THE media pack finally caught up with its quarry here yesterday as Tonya Harding faced the music - and squirmed. She was not the only one.

Girded by full make-up, a glassy smile and a personal mantra - 'I am here to follow my dream. . . This is a beautiful country. . .That is not an appropriate question' - the skater who faces charges of aiding and abetting last month's attack on her American rival, Nancy Kerrigan, strove to limit discussion to matters of training with a complete lack of success.

After a surreal section of prepared questions and answers - 'The media attention is great but I wish it could focus on other wonderful athletes who are here' - the storm broke.

Questioner number one got straight to the heart of things. Harding, he said, had lied about smoking, she had been accused of lying to the FBI, she had been reported as failing two out of three lie detector tests during the course of investigations into the Kerrigan affair. Why should anything she said be

believed?

''We are here to talk about skating,' Harding's coach, Diane Rawlinson, interjected.

But Harding could not avoid all of the wider issues. The topless pictures of her currently circulating in the international press - how did she feel about those?

'I am very upset and I am ashamed and I am embarrassed. If you were in my place, how would you feel?'

Had she and Kerrigan said anything to each other since they had both arrived for the Games?
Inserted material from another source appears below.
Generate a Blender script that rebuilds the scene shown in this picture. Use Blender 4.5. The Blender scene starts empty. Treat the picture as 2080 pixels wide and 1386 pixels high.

'I have a great deal of respect for Nancy. We had a brief encounter. It was very positive. We just said hello. It's kind of a personal thing.'

Was it true that her sponsors, Nike, had contributed dollars 25,000 to her legal defence fund?

'Yes.'

Accepting that they could not

actually ask her whether or not she was guilty as charged, the American press tried to get her to talk about How She Was Actually Feeling. 'You are here. You have been smiling and waving. But what is going on inside you, Tonya?'

'I think that I need to be strong, that I need to focus on what I need to do and to follow my dream.' Oh well. Worth a try.

But wait. 'I just have to. It is my dream. I think God has helped me with half of my problems. He will hold the rest until this is over. Then I will be able to sit down and cry.'

For one moment, the occasion

afforded a glimpse of something approaching reality. A brief moment.

'Would you have come here if you had given the go-ahead for the attack?'

'That is not an appropriate question.'

Would she have submitted to such an ordeal by press had CBS not invested dollars 200m for exclusive Olympic coverage? That, perhaps, would have been a more appropriate question.